It’s positively dizzying, the amount of political manoeuvring going on in the run-up to the election campaign.
The routine business of the legislature at this point consists of a budget and a handful of mundane bills, with a couple designed more for public appeal thrown in. But that doesn’t begin to cover the gamesmanship, oneupmanship and pandering that’s underway. If Machiavelli were alive today, he’d be admiring all the scheming that’s going on.
The E&N Railway non-announcement was an outstanding example.
The B.C. Liberals wanted to be seen to be doing something — anything! — with the line. Next week is the sixth anniversary of that black day for trainspotters when the Dayliner was pulled off the derelict old line because it was too risky to run it anymore.
It has been six years during which absolutely nothing has happened.
Come election time, the dormant relic sits there like a big bag of potential, to be dragged out and exploited. At this point in the last election cycle, the government found $765,000 for E&N Rail Trail improvements. This time around, B.C. Liberals are putting together their artisanal, homegrown Vancouver Island platform and it has to have something about the E&N in it.
Transportation Minister Todd Stone would enjoy announcing a new commuter train from downtown right to NDP Leader John Horgan’s front door, two months before an election. Picture how delightful it would be for the Liberals to watch Horgan, duty-bound to criticize everything, find something about a commuter line in his riding to complain about.
But there isn’t enough money. So Stone went only partway up the line, to Esquimalt — where Mayor Barb Desjardins happens to be running for the Liberals — and announced next to nothing. They rounded up a trainload of mayors to watch him not announce an actual train. It’s a working group about a train, instead.
Why use half-measures, when you can use 16ths?
Meanwhile, the government is defending in the house its crackdown on puppy mills against all critics. Which is easy, because there aren’t any. The one point of unanimity this season is that all MLAs want kittens and puppies to be raised properly.
They took a quick break from that theme to expunge 19 legislative relics from the 19th century that have racist, anti-Asian elements.

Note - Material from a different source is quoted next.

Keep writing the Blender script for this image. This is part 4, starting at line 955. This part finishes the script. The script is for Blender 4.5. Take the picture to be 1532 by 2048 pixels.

Four years ago, this kind of thing was cynically contemplated as a “quick win” for ethnic votes that led to a scandal. It was introduced this time around without controversy, although the political rationale looks to be the same.
Elsewhere, the NDP and Green Party Leader Andrew Weaver are in an arms race to see who can file the most private member’s bills, legislation that is strictly for show.
The NDP filed the Get Big Money out of Politics Act. Weaver countered with a bill to move Family Day ahead a week. The NDP filed six more democratic-reform bills, including one to start registering voters at age 16. Weaver raised, with a bill to let 16-year-olds vote. He followed that with a “right to roam” the backcountry act and an endangered species bill.
The NDP matched that with species-at-risk protection and raised with a poverty-reduction bill.
Weaver came back with term limits for MLAs and a law barring employers from making women wear high heels at work. Together they’ve pitched 39 bills so far and there’s no telling where it’s going to end.
Next week, the Liberals will try to catch up with a bill that takes a swipe at financing reform. Counting the private ones, it’s the fourth bill on that topic this session. It will require more immediate disclosure of donations from all parties, something they started doing on their own in January. It’s designed to give the impression a government that is years behind everyone on reform is actually ahead of the curve.
Friday’s news that Elections B.C. has handed over the lobbyist donations to the RCMP will heighten interest in the government’s version of reform. The legislature is expected to shut down Thursday.
The real political manoeuvring begins then, and the parties will go into it with lots of practice.